Edição #205

Janeiro 18

Nesta edição

Além do tecido e do corte

“Viver é desenhar sem borracha.”
Millôr Fernandes

O Brasil parece viver de pequenos milagres, surpreendentes acontecimentos que contrariam positivamente um suposto destino em meio a um contexto inóspito. Um desses milagres aconteceu em Minas Gerais. Cinco órfãos com idade entre 5 e 11 anos conseguiram sobreviver à ausência dos pais. Com a ajuda dos vizinhos, recebiam donativos. Uma dessas crianças gostava muito de desenhar e seu sonho era fazer um curso para aprimorar sua técnica. Um dia, já adolescente, descobriu o curso de moda gratuito do Senac . Inscreveu-se. Após conclui-lo, recebeu da instituição uma oferta de emprego de estilista.
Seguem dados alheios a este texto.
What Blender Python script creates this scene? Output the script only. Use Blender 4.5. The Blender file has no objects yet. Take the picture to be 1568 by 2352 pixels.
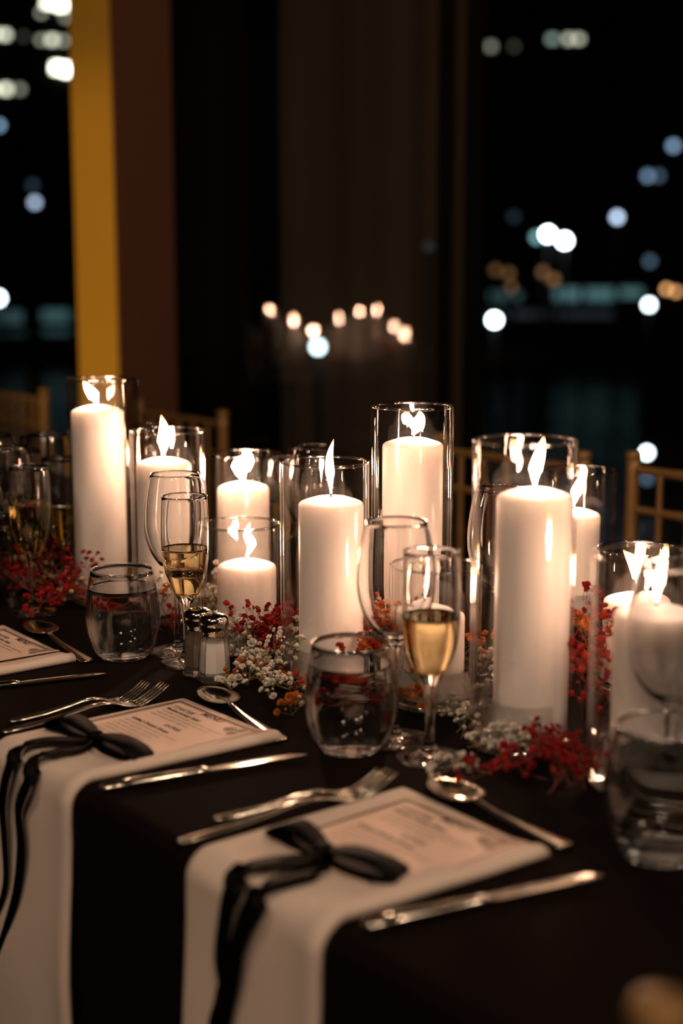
import bpy, bmesh, math, random
from mathutils import Vector, Matrix

# ------------------------------------------------------------------ camera, world, light, exposure
SC = bpy.context.scene
COL = SC.collection
TABLE_Z = 0.76
CAM_H = 0.48                       # camera above the table top
CAM_Z = TABLE_Z + CAM_H
PITCH = math.radians(9.4)
F_PX = 50 / 36 * 2352              # 50 mm lens, portrait full frame
cam_data = bpy.data.cameras.new('camera')
cam = bpy.data.objects.new('camera', cam_data)
COL.objects.link(cam)
cam.location = (0, 0, CAM_Z)
cam.rotation_euler = (math.pi / 2 - PITCH, 0, 0)
cam_data.lens = 50
cam_data.sensor_fit = 'VERTICAL'
cam_data.sensor_height = 36
cam_data.sensor_width = 24
cam_data.clip_start = 0.05
cam_data.clip_end = 400
cam_data.dof.use_dof = True
cam_data.dof.focus_distance = 1.73
cam_data.dof.aperture_fstop = 2.3
SC.camera = cam

world = bpy.data.worlds.new('night')
SC.world = world
world.use_nodes = True
world.node_tree.nodes['Background'].inputs[0].default_value = (0.25, 0.35, 0.5, 1)
world.node_tree.nodes['Background'].inputs[1].default_value = 0.0006

def area(name, loc, target, size, power, color):
    L = bpy.data.lights.new(name, 'AREA')
    L.shape = 'SQUARE'
    L.size = size
    L.energy = power
    L.color = color
    o = bpy.data.objects.new(name, L)
    COL.objects.link(o)
    o.location = loc
    o.rotation_euler = (Vector(target) - Vector(loc)).to_track_quat('-Z', 'Y').to_euler()
    return o
for lx, ly in ((-2.2, -0.6), (0.6, -1.9), (1.9, 0.3), (-0.6, -2.6), (-1.3, -3.4)):
    area('ceiling_fill', (lx, ly, 4.1), (0, 1.3, 0.4), 0.22, 25, (1.0, 0.69, 0.49))  # fill lights added out of view near the ceiling, aimed at the table
SPOT = bpy.data.lights.new('column_spot', 'SPOT')  # unseen warm spot added low at the left to light the column
SPOT.energy = 55
SPOT.color = (1.0, 0.62, 0.2)
SPOT.spot_size = math.radians(26)
SPOT.spot_blend = 0.6
SPOT.shadow_soft_size = 0.05
so = bpy.data.objects.new('column_spot', SPOT)
COL.objects.link(so)
so.location = (-2.6, 2.7, 0.55)
so.rotation_euler = (Vector((-0.72, 4.2, 1.3)) - Vector(so.location)).to_track_quat('-Z', 'Y').to_euler()

SC.view_settings.view_transform = 'Standard'
SC.view_settings.look = 'None'
SC.view_settings.gamma = 1
SC.view_settings.use_curve_mapping = False
SC.view_settings.exposure = 0.12
cy = SC.cycles
cy.use_denoising = True
try:
    cy.denoiser = 'OPENIMAGEDENOISE'
    cy.denoising_input_passes = 'RGB_ALBEDO_NORMAL'
except Exception:
    pass
cy.max_bounces = 20
cy.diffuse_bounces = 3
cy.glossy_bounces = 8
cy.transmission_bounces = 16
cy.transparent_max_bounces = 40
cy.caustics_reflective = True
cy.caustics_refractive = True
cy.blur_glossy = 0.6
cy.sample_clamp_indirect = 10.0
cy.sample_clamp_direct = 0.0
cy.use_light_tree = True
SC.render.use_persistent_data = False

R = random.Random(7)

# ------------------------------------------------------------------ geometry of the view -> world places
def ray(px, py):
    u = (px - 784) / F_PX
    v = (py - 1176) / F_PX
    return Vector((u, math.cos(PITCH) - v * math.sin(PITCH), -math.sin(PITCH) - v * math.cos(PITCH)))
def at_depth(px, py, z):
    return Vector((0, 0, CAM_Z)) + ray(px, py) * z
def on_table(px, py, h=0.0):
    r = ray(px, py)
    t = (TABLE_Z + h - CAM_Z) / r.z
    return Vector((0, 0, CAM_Z)) + r * t
D = Vector((math.cos(math.radians(-51)), math.sin(math.radians(-51)), 0))   # along the table edge, towards the camera's right
N = Vector((-D.y, D.x, 0))                                                  # from the near edge into the table
EDGE = 0.614
def on_drop(px, py, off=0.004):
    r = ray(px, py)
    t = (EDGE - off) / (r.x * N.x + r.y * N.y)
    return Vector((0, 0, CAM_Z)) + r * t
def table_pt(s, t, z=0):
    return D * s + N * (EDGE + t) + Vector((0, 0, TABLE_Z + z))

# ------------------------------------------------------------------ materials
def mat(name):
    m = bpy.data.materials.new(name)
    m.use_nodes = True
    nt = m.node_tree
    nt.nodes.clear()
    out = nt.nodes.new('ShaderNodeOutputMaterial')
    return m, nt, out
def principled(name, color, rough=0.5, metal=0.0, noise=None, bump=None, **kw):
    m, nt, out = mat(name)
    b = nt.nodes.new('ShaderNodeBsdfPrincipled')
    b.inputs['Base Color'].default_value = (*color, 1)
    b.inputs['Roughness'].default_value = rough
    b.inputs['Metallic'].default_value = metal
    for k, v in kw.items():
        b.inputs[k.replace('_', ' ')].default_value = v
    tc = None
    if noise or bump:
        tc = nt.nodes.new('ShaderNodeTexCoord')
    if noise:                                   # (scale, second colour)
        n = nt.nodes.new('ShaderNodeTexNoise')
        n.inputs['Scale'].default_value = noise[0]
        n.inputs['Detail'].default_value = 5
        nt.links.new(tc.outputs['Object'], n.inputs['Vector'])
        mx = nt.nodes.new('ShaderNodeMix')
        mx.data_type = 'RGBA'
        mx.inputs[6].default_value = (*color, 1)
        mx.inputs[7].default_value = (*noise[1], 1)
        nt.links.new(n.outputs['Fac'], mx.inputs[0])
        nt.links.new(mx.outputs[2], b.inputs['Base Color'])
    if bump:                                    # (kind, scale, strength, distance)
        if bump[0] == 'weave':
            w1 = nt.nodes.new('ShaderNodeTexWave'); w1.inputs['Scale'].default_value = bump[1]; w1.bands_direction = 'X'
            w2 = nt.nodes.new('ShaderNodeTexWave'); w2.inputs['Scale'].default_value = bump[1]; w2.bands_direction = 'Y'
            for w in (w1, w2):
                nt.links.new(tc.outputs['Object'], w.inputs['Vector'])
            ad = nt.nodes.new('ShaderNodeMath'); ad.operation = 'ADD'
            nt.links.new(w1.outputs['Fac'], ad.inputs[0]); nt.links.new(w2.outputs['Fac'], ad.inputs[1])
            h = ad.outputs[0]
        else:
            n2 = nt.nodes.new('ShaderNodeTexNoise'); n2.inputs['Scale'].default_value = bump[1]; n2.inputs['Detail'].default_value = 4
            nt.links.new(tc.outputs['Object'], n2.inputs['Vector'])
            h = n2.outputs['Fac']
        bp = nt.nodes.new('ShaderNodeBump')
        bp.inputs['Strength'].default_value = bump[2]
        bp.inputs['Distance'].default_value = bump[3]
        nt.links.new(h, bp.inputs['Height'])
        nt.links.new(bp.outputs['Normal'], b.inputs['Normal'])
    nt.links.new(b.outputs[0], out.inputs[0])
    return m
def emitter(name, color, strength):
    m, nt, out = mat(name)
    e = nt.nodes.new('ShaderNodeEmission')
    e.inputs[0].default_value = (*color, 1)
    e.inputs[1].default_value = strength
    nt.links.new(e.outputs[0], out.inputs[0])
    return m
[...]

Pouco tempo depois, veio o convite para ganhar três vezes mais num ateliê de alta-costura. Lá aprendeu a engenharia e a arquitetura de uma roupa.

Depois de cursar Estilismo na UFMG, foi estudar em Nova York. Um dia, ao conhecer a Comme de Garçons, do estilista Rei Kawakubo, teve uma epifania ao inesperado som da canção Pastorinhas (Noel Rosa/Braguinha), na voz de Dalva de Oliveira. Sentou na calçada e começou a chorar, traçando, ele mesmo, seu destino: voltar ao Brasil e fazer como os japoneses, usar a tradição para criar o contemporâneo. Assim, se tornou Ronaldo Fraga. Hoje, aos 50 anos, é uma das vozes mais críticas de um setor apontado como fútil, mas que, nas suas mãos, transforma-se em arte ou cultura, como ele diz preferir, nesta entrevista à Continente. Na conversa, tema de nossa capa, ele fala sobre a necessidade de se pensar a moda para além do tecido e do corte.

Outro pequeno milagre, celebrado nesta edição, é o surgimento da gravadora Rozenblit. Nascida nos anos 1950, de uma família de imigrantes judeus que vieram para o Recife, a empresa rompeu o poderio do eixo Rio-São Paulo e se tornou uma das mais bem-sucedidas do ramo. Contribuiu para divulgar os ritmos pernambucanos e nordestinos e lançou no Brasil nomes relevantes da música nacional e internacional. Encerrou o seu ciclo em 1984 e seu fundador faleceu em 2016, legando um acervo que ainda hoje reverbera nos tímpanos país afora. Essa trajetória é narrada através de HQ, com roteiro de Débora Nascimento e Flavão, autor dos desenhos que retratam a vida na periferia recifense e as enchentes que castigaram, principalmente, os mais vulneráveis na cidade.

Com esta edição, desejamos a todos um 2018 com muita força de vontade para desenharmos novos milagres.